■ Brief
Repeat exactly what appears from the opening line of the listing to the line with "DUST), M_ROAD); struct(g)", inclusive.

■ Given material
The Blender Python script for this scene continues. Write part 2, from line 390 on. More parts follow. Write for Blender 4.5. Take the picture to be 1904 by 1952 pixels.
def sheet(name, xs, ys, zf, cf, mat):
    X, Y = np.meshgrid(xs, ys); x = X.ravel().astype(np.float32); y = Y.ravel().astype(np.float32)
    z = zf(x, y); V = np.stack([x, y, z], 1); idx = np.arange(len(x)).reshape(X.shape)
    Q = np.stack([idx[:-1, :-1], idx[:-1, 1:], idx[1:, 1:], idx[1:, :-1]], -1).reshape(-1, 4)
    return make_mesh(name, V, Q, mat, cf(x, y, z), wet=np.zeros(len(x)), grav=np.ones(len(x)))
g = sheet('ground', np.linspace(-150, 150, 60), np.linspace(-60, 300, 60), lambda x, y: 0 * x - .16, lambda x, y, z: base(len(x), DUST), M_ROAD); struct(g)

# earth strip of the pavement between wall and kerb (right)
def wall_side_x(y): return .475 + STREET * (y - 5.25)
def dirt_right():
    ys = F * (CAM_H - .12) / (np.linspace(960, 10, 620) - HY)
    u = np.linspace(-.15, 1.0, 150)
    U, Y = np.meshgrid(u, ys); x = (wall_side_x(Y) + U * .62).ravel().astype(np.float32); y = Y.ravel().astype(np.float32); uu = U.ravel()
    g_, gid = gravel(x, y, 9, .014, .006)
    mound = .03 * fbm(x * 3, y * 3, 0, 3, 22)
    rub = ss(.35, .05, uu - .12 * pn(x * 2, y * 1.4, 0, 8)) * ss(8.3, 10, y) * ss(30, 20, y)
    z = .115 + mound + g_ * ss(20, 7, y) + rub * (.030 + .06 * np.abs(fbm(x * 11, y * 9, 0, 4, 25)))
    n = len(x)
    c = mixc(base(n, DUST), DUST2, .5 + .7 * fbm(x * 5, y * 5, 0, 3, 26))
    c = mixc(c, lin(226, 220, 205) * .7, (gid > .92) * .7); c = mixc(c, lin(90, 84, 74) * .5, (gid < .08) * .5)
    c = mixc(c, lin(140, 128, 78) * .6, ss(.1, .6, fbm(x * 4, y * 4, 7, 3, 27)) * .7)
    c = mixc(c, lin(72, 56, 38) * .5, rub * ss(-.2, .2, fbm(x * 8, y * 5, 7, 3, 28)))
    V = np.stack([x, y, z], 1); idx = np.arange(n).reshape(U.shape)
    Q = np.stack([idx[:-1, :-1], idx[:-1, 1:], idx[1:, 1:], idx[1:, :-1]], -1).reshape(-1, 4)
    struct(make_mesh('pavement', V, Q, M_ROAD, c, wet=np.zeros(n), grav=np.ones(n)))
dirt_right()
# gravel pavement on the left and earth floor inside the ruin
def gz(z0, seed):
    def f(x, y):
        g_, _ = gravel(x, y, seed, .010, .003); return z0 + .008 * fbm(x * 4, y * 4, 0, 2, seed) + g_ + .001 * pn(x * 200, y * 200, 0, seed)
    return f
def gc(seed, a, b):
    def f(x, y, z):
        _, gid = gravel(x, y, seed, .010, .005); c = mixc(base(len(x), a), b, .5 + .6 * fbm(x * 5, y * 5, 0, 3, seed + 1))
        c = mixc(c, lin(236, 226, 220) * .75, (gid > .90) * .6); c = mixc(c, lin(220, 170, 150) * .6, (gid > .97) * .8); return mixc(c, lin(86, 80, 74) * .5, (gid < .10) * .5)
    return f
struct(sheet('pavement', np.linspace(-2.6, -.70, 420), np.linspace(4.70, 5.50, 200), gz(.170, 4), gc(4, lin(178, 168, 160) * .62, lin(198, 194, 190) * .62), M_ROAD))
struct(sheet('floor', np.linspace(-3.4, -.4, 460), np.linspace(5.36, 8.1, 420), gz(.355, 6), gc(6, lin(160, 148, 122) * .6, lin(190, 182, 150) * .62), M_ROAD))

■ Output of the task
The Blender Python script for this scene continues. Write part 2, from line 390 on. More parts follow. Write for Blender 4.5. Take the picture to be 1904 by 1952 pixels.
def sheet(name, xs, ys, zf, cf, mat):
    X, Y = np.meshgrid(xs, ys); x = X.ravel().astype(np.float32); y = Y.ravel().astype(np.float32)
    z = zf(x, y); V = np.stack([x, y, z], 1); idx = np.arange(len(x)).reshape(X.shape)
    Q = np.stack([idx[:-1, :-1], idx[:-1, 1:], idx[1:, 1:], idx[1:, :-1]], -1).reshape(-1, 4)
    return make_mesh(name, V, Q, mat, cf(x, y, z), wet=np.zeros(len(x)), grav=np.ones(len(x)))
g = sheet('ground', np.linspace(-150, 150, 60), np.linspace(-60, 300, 60), lambda x, y: 0 * x - .16, lambda x, y, z: base(len(x), DUST), M_ROAD); struct(g)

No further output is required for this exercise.